Kayitara appeared before Chief Magistrate Olive Namukwaya on Monday at Buganda Road Magistrate’s Court in Kampala and charged with eleven counts of trafficking and an alternative count of recruiting people for rebel activities."

Trafficking I suspect may be code for kidnapping given the alternative charge.
M23 accused MONUSCO of orchestrating the falsehoods against them.

“MONUSCO, which Lt. Bisangwa claims facilitated his escape and journey from M23 territory to Kampala, is an active fighting force against M23 in North Kivu Province and have over the last two years been largely responsible for shaping a negative script about M23 as well as magnifying and distorting key M23-related issues in order to fit other narratives and agenda,” the statement reads. 

Actually that charge would be comical except for all the devastation that this so called "active fighting force " has allowed to happen by doing anything but fight. That has however changed with the Intervention Brigade ( Africa Brigade ) that is serving under the auspices of the UN MONUSCO forces. From last November following the M23 invasion of Goma. 

“They were able to bypass all of the positions we had,” said Hiroute Guebre-Sellasie, who heads the United Nations peacekeeping office in North Kivu Province, where Goma is situated. “We are not facing a conventional force.”

Regardless of the relevence of this news story this is one of the most astonishingdisgraceful incidents of this conflict.
Ms. Guebre-Sellasie said that while United Nations soldiers had prepared for certain attacks, rebels were filtering “beyond sight” through a national park and “coming from other sides.” 

In other words MONUSCO was so bloody incompetent its response to the invasion was to park on the road leading into Goma and do nothing as M23 simply walked around them. There disgrace was tempered somewhat by FARDC ( DR Congo Army ) they ran away but took time out for a couple of days of looting, raping and killing in Goma while the rebels caught up.       

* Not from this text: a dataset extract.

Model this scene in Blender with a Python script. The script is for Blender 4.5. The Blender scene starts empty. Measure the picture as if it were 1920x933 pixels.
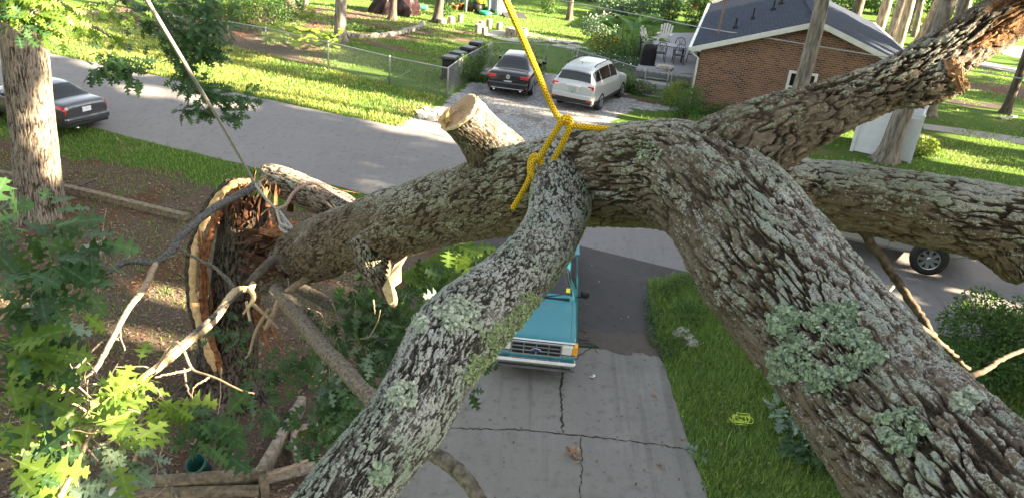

In an exclusive interview, Lt. Bisangwa, who is a Ugandan, spoke of how he was approached, duped, abducted and later forcefully recruited into the outfit in February before escaping early last month and later flown back into Uganda.

“They deceived me that there is a job to repair and service MONUSCO vehicles but when a reached Bunagana on the Congo side, they abducted me and took away all my personal effects and documents,” Bisangwa, who claims he served as an artillery gunner, said in the interview.

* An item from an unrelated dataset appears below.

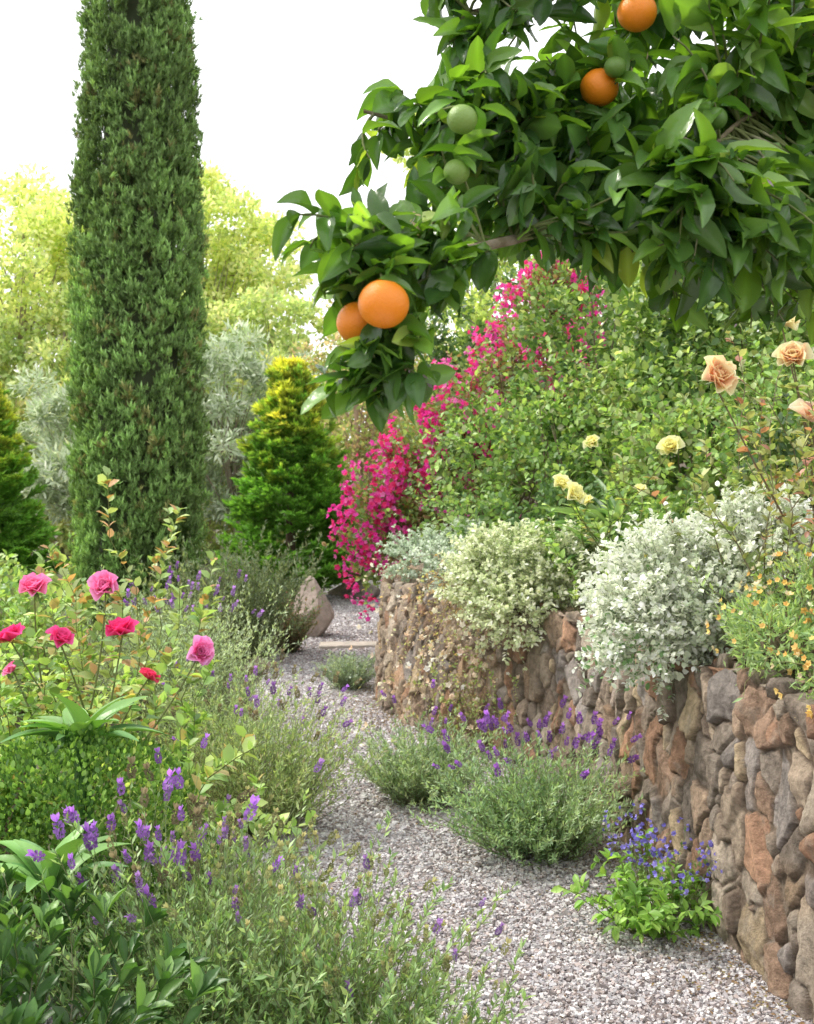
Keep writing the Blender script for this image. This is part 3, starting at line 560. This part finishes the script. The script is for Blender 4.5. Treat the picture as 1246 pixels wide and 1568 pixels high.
o.inst(SMALL,p,discR(d),rng.uniform(.026,.042,n),pick([(.72,.5,.16),(.72,.62,.4),(.68,.42,.1)],n),2);o.done()
o=Obj('blue_flower_plant',[LEAF,PETAL]);b,d=radial(60,.88,4.12,0,.08,1.3)
stems(o,b,d,rng.uniform(.16,.36,60),.15,.003,(.2,.24,.09),MID,.05,12,[(.12,.25,.04),(.18,.35,.05),(.28,.45,.09)],0,.3,.9,7,0,.1)
b,d=radial(34,.92,4.2,.05,.1,.8);t,_=stems(o,b,d,rng.uniform(.2,.34,34),.05,.002,(.2,.24,.09),DIA,.02,10,[(.15,.25,.08)],0,.3,.9,7,0,.1)
p=np.repeat(t,6,0)+rng.normal(size=(len(t)*6,3))*.022;m=len(p);f=nrm(rng.normal(size=(m,3))+A([-.2,-.6,.5]))
o.inst(SMALL,p,discR(f),rng.uniform(.018,.032,m),pick([(.22,.19,.6),(.3,.26,.68),(.17,.15,.48)],m),1);o.done()

# ---------------- orange tree
def orange():
    o=Obj('orange_tree',[GLOSS,BARK,FRUIT,PETAL]);bc=(.2,.17,.11)
    limbs=[[(2.35,3.2,.8),(2.3,3.15,1.5),(2.1,3.1,2.1),(1.6,3.1,2.5),(1.0,2.9,2.5),(.6,2.5,2.3),(.3,2.15,2.09),(.1,1.92,1.99),(-.06,1.78,1.95)],
           [(2.25,3.1,1.9),(1.9,2.9,2.4),(1.3,2.7,2.7),(.8,2.5,2.72),(.4,2.3,2.6),(.12,2.2,2.5)],
           [(2.2,3.1,2.0),(1.7,3.2,2.5),(1.1,3.1,2.6),(.6,2.9,2.5)],
           [(1.3,3.0,2.55),(.9,2.5,2.45),(.65,2.2,2.3),(.5,2.05,2.15)],
           [(.55,2.45,2.27),(.3,2.25,2.28),(.1,2.15,2.25),(-.08,2.1,2.28)],
           [(.1,1.92,1.99),(.0,1.8,1.9),(-.04,1.76,1.8),(-.05,1.74,1.74)],
           [(1.6,3.1,2.5),(1.2,2.5,2.6),(.95,2.1,2.6)],
           [(2.15,3.1,2.05),(1.7,2.8,2.2),(1.2,2.5,2.2)]]
    LP=[]
    for i,l in enumerate(limbs):
        c=curve(l,28);r0=[.06,.035,.035,.014,.010,.006,.014,.02][i];q=np.linspace(0,1,28);tubes(o,c[None],(r0*np.exp(-q*2.8)+.003)[None],bc,7,1);LP.append(c)
    LPc=np.concatenate([c[8:] if i<3 else c for i,c in enumerate(LP)])
    regs=[((.92,2.65,2.42),(.64,.5,.4),340),((.62,2.3,2.4),(.32,.3,.3),110),((.3,2.2,2.2),(.2,.2,.17),80),((.1,2.1,2.2),(.19,.16,.15),62),((.24,2.2,2.46),(.19,.16,.14),34),((-.01,1.8,1.96),(.16,.12,.09),40),((-.035,1.76,1.79),(.09,.07,.075),18),((1.3,2.5,2.3),(.4,.35,.4),90),((.5,2.0,2.06),(.22,.16,.11),70),((.85,2.3,2.06),(.34,.25,.15),95)]
    E=[]
    for c,r,m in regs:
        d=nrm(rng.normal(size=(m,3)));E.append(A(c)+d*A(r)*(rng.uniform(0,1,m)**.5*rng.choice([1,1,1,1.2],m))[:,None])
    E=np.concatenate(E);D=((E[:,None]-LPc[None])**2).sum(2);S=LPc[D.argmin(1)];n=len(E)
    t=np.linspace(0,1,7)[None,:,None];mid=(S+E)/2+rng.normal(size=(n,3))*.03+A([0,0,.03]);P=S[:,None]*(1-t)**2+2*mid[:,None]*t*(1-t)+E[:,None]*t*t
    tubes(o,P,np.linspace(.0036,.0015,7)[None],(.15,.18,.07),5,1)
    tan=nrm(E-mid)
    per=8;si=np.repeat(np.arange(n),per);m=len(si);q=rng.uniform(.4,1,m)*6;i=np.minimum(q.astype(int),5);fr=(q-i)[:,None]
    pos=P[si,i]*(1-fr)+P[si,i+1]*fr;perp=nrm(np.cross(tan[si],rng.normal(size=(m,3))))
    f=nrm(tan[si]*.55+perp*.95+A([-.18,-.12,-.1])+rng.normal(size=(m,3))*.35);h=A([-.1,-.25,1.])+rng.normal(size=(m,3))*.65
    col=pick([(.035,.09,.02),(.06,.135,.026),(.10,.20,.035),(.19,.32,.065)],m,pos,.35)
    k=rng.uniform(0,1,m)<.025;col[k]=A([.3,.4,.09])
    sz=rng.uniform(.04,.1,m)*np.where(pos[:,1]<2.0,.92,1.03)*np.where((pos[:,0]>.35)&(pos[:,1]<2.3),1.22,1);ti=rng.integers(0,4,m)
    for k in range(4):
        u=ti==k;o.inst(CITS[k],pos[u],frames(f[u],h[u]),sz[u],col[u],0)
    a=np.linspace(0,math.pi,25);b=np.arange(36)/36*6.2832;V=[];F=[]
    for x in a:
        rr=1-.12*math.exp(-(x/.22)**2)
        for y in b: V.append((math.sin(x)*math.cos(y)*rr*(1+.008*math.sin(3*y)),math.sin(x)*math.sin(y)*rr,math.cos(x)*rr*.95))
    for j in range(24):
        for k in range(36): F.append((j*36+k,j*36+(k+1)%36,(j+1)*36+(k+1)%36,(j+1)*36+k))
    sp=(A(V),A(F));OR=(.8,.24,.012);GN=(.2,.32,.07)
    fr=[((-.034,1.68,1.862),.0375,OR),((-.073,1.76,1.845),.035,OR),((.36,2.15,2.34),.036,OR),((.42,2.1,2.46),.036,OR),((.09,1.88,2.195),.025,GN),((.083,1.92,2.12),.022,GN),((.55,2.05,2.25),.021,(.1,.2,.04)),((.38,2.1,2.36),.02,(.12,.22,.04)),((1.1,2.35,2.4),.038,OR)]
    for p,r,c in fr:
        R=frames(A([[rng.normal()*.2,1,.1]]),A([[.1,0,1.]]));o.inst(sp,A([p]),R,r,A([c]),2)
        p=A(p,);j=((LPc-p-A([0,0,.05]))**2).sum(1).argmin();q=LPc[j];t=np.linspace(0,1,6)[:,None];mid=(p+q)/2+A([0,0,.03]);st=p+A([0,0,r*.85])
        tubes(o,(st*(1-t)**2+2*mid*t*(1-t)+q*t*t)[None],.0022,(.16,.2,.07),5,1)
        o.inst(DIA,np.tile(st,(5,1)),frames(nrm(np.cross(rng.normal(size=(5,3)),A([0,0,1.]))),np.tile(A([0,0,1.]),(5,1))),.012,A([.16,.25,.07]),0)
        m=7;o.inst(CITS[0],np.tile(st+A([0,0,.012]),(m,1))+rng.normal(size=(m,3))*.008,frames(rng.normal(size=(m,3))*A([1,.7,.35])+A([0,.3,.15]),A([0,0,1.])+rng.normal(size=(m,3))*.4),rng.uniform(.05,.08,m),pick([(.06,.15,.028),(.11,.22,.04)],m),0)
    k=rng.integers(0,n,50);p=np.repeat(E[k],5,0)+rng.normal(size=(250,3))*.012
    o.inst(NARR,p,frames(rng.normal(size=(250,3)),nrm(rng.normal(size=(250,3)))),rng.uniform(.012,.022,250),pick([(.5,.36,.25),(.4,.3,.4),(.6,.4,.2)],250),3)
    o.done()
orange()

# ---------------- light, sky, camera
el=math.radians(50);az=math.radians(-66)
w=bpy.data.worlds.new('World');scene.world=w;w.use_nodes=True;nt=w.node_tree;bg=nt.nodes['Background']
sky=nt.nodes.new('ShaderNodeTexSky');sky.sky_type='NISHITA';sky.sun_disc=False;sky.sun_elevation=el;sky.sun_rotation=az;sky.dust_density=4;sky.air_density=1
mx=nt.nodes.new('ShaderNodeMix');mx.data_type='RGBA';mx.inputs[0].default_value=.85;mx.inputs[7].default_value=(13.2,13.2,13.2,1)
nt.links.new(sky.outputs[0],mx.inputs[6]);nt.links.new(mx.outputs[2],bg.inputs[0]);bg.inputs[1].default_value=.15
sl=bpy.data.lights.new('sun','SUN');sl.energy=4.0;sl.angle=math.radians(8);sl.color=(1,.95,.86)
so=bpy.data.objects.new('sun',sl);scene.collection.objects.link(so)
from mathutils import Vector
dirv=Vector((math.sin(az)*math.cos(el),math.cos(az)*math.cos(el),math.sin(el)))
so.rotation_euler=dirv.to_track_quat('Z','Y').to_euler();so.location=(-8,8,12)
cam=bpy.data.cameras.new('camera');co=bpy.data.objects.new('camera',cam);scene.collection.objects.link(co);scene.camera=co
co.location=(0,0,1.6);co.rotation_euler=(math.radians(90),0,0)
cam.sensor_fit='VERTICAL';cam.sensor_height=32;cam.lens=35.94;cam.shift_y=-44/1568;cam.clip_start=.05;cam.clip_end=1500
cam.dof.use_dof=True;cam.dof.focus_distance=3.2;cam.dof.aperture_fstop=8
scene.view_settings.view_transform='Standard';scene.view_settings.look='None';scene.view_settings.exposure=0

I guess we will have to wait for the result of the Ugandan investigation. If I was Rene Abandi I wouldn't be feeling too confident about the outcome of that investigation.

However the M23, in the statement, sought to punch holes in Bisangwa’s side of the story, dismissing his claims as a fabrication that is lacking in truth and is absurd.

“He claims he escaped because he was dissatisfied with his ‘rank’ in M23. Surely, rank would be the last thing that would concern a person who was duped and forcefully conscripted.”

Strangely that is the first I have heard of that complaint, his dissatisfaction with his rank does not seem to be a issue from Bisangwa's perspective. I suspect he was motivated far more by staying alive in the face of a newly invigorated FARDC and the Intervention Brigade.